Y si de malas decisiones se trata, el nombramiento de la nueva canciller es el epítome de la kakistocracia. Una funcionaria sin experiencia en diplomacia, pero con la habilidad necesaria para repetir el discurso oficial sin cuestionamientos. En un momento en el que Colombia necesita una estrategia exterior seria y efectiva, el gobierno elige la improvisación como política de Estado. Así, mientras el país se aísla y las relaciones internacionales tambalean, la diplomacia colombiana se convierte en un ejercicio de mediocridad.

El manejo de la violencia en el Catatumbo es otro testimonio del fracaso gubernamental. Mientras el Estado persiste en su narrativa de “paz total”, la realidad en la región es la de una guerra sin cuartel entre grupos armados que disputan el control del narcotráfico y las rutas ilegales.
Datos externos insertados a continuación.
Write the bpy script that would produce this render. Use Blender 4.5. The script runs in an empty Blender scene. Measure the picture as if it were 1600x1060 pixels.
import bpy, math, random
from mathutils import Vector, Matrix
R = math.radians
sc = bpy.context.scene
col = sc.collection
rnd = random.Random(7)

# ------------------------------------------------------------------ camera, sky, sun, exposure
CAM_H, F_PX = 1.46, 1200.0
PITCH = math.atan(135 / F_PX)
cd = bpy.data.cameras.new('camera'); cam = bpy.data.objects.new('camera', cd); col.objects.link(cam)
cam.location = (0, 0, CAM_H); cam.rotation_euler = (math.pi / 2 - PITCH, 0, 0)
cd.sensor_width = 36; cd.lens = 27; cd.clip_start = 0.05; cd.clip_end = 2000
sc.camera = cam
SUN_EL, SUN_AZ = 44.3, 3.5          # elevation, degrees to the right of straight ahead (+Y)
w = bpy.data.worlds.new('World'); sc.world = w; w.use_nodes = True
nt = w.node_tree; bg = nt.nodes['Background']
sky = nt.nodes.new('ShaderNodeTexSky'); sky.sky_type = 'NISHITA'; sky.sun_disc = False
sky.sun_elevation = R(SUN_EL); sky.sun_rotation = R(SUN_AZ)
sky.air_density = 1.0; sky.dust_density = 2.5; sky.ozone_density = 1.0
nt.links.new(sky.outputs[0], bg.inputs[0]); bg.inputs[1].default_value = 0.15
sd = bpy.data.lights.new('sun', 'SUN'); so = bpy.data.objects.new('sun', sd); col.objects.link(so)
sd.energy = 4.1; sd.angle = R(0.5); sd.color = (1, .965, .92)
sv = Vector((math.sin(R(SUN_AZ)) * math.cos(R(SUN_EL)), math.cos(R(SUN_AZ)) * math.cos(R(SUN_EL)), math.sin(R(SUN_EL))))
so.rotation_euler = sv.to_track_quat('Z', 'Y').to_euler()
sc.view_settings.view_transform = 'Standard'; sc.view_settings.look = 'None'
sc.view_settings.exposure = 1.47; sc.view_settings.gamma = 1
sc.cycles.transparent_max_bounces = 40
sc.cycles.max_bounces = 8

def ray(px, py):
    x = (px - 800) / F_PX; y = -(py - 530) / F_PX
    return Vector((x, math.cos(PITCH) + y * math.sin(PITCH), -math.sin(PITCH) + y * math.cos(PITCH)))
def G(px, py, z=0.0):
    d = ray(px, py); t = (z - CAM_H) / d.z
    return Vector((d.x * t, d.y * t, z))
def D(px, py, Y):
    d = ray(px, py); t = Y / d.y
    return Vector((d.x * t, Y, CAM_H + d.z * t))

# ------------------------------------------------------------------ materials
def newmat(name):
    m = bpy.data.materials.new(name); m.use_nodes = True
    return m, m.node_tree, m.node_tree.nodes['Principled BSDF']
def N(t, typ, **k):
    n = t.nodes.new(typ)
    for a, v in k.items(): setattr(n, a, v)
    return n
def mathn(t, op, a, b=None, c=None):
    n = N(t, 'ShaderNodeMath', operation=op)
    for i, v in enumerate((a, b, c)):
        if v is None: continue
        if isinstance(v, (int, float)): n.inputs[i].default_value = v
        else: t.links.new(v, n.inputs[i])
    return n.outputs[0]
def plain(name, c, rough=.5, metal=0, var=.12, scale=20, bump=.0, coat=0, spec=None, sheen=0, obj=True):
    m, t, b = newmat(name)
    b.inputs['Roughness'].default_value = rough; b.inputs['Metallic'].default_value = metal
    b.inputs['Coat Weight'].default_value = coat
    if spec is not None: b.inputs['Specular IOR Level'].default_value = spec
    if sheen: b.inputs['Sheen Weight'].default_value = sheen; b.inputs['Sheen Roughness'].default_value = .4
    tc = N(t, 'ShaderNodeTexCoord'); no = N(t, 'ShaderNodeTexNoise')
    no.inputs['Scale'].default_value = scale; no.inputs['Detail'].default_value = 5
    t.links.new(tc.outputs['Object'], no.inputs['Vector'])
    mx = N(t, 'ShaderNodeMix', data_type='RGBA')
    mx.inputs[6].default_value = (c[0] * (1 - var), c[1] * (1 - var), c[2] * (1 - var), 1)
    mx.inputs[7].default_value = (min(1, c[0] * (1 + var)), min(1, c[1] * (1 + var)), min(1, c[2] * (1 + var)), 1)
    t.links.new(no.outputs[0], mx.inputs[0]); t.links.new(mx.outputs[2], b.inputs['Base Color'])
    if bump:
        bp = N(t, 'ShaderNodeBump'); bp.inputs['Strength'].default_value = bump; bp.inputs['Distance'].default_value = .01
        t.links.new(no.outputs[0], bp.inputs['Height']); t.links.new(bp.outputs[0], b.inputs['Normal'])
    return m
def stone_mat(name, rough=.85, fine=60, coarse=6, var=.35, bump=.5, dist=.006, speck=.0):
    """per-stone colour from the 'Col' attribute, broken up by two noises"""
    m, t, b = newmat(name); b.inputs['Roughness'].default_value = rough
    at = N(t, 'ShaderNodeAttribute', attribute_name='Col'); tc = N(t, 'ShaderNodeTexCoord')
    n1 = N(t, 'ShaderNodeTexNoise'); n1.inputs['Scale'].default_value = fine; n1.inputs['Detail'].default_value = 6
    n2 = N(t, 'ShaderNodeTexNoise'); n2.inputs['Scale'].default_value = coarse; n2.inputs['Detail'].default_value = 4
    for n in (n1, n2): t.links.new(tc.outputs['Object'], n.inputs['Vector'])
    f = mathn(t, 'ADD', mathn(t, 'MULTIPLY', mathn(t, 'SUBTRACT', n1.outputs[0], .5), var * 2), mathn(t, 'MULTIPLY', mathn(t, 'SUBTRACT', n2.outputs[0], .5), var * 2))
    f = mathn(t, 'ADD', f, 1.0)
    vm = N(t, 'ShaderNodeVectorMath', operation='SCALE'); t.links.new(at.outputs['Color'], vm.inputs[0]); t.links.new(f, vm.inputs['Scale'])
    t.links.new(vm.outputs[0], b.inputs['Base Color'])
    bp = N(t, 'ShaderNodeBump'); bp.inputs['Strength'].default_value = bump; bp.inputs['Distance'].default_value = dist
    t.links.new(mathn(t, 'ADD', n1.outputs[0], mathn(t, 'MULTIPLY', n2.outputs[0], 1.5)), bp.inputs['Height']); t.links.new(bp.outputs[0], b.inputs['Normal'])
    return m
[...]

Las comunidades campesinas y los líderes sociales son las principales víctimas de un conflicto que el gobierno parece incapaz de controlar. La falta de estrategia en seguridad y la permisividad con actores armados han convertido el Catatumbo en un polvorín en estallido, donde la población vive entre el miedo y el abandono estatal. Mientras dos grupos ilegales se disputan el control territorial y de rutas en medio departamento, el presidente se refugia en una isla del Caribe a revivir el sueño libertario de Bolívar. Pero lastimosamente se asemeja más a Víctor Hughes, el ambicioso líder de El siglo de las luces de Carpentier, quien, en su afán por encarnar la revolución como una fuerza redentora, terminó atrapado en sus propias contradicciones y convertido en un déspota que traicionó sus ideales

El pueblo colombiano sigue soportando las consecuencias de un gobierno que parece haber olvidado que fue elegido para servir, no para servirse. Pero, como siempre, nos queda el humor negro para sobrellevar esta tragicomedia. Porque, al parecer, el cambio en Colombia siempre será más una promesa que una realidad.

En lugar de liderar con visión y compromiso, el gobierno de Petro parece más interesado en perpetuar el caos en una “Conmoción interior de la mediocridad”. Es un testimonio de cómo las promesas de cambio pueden convertirse en herramientas de decepción. Don Aureliano ha perfeccionado el arte de la kakistocracia, demostrando que siempre se puede caer más bajo en la escala de la ineptitud y la corrupción. Pero no nos preocupemos; al ritmo que vamos, pronto alcanzaremos nuevas cumbres de despropósito. Porque, al fin y al cabo, en Colombia, lo único que supera a la realidad es la sátira.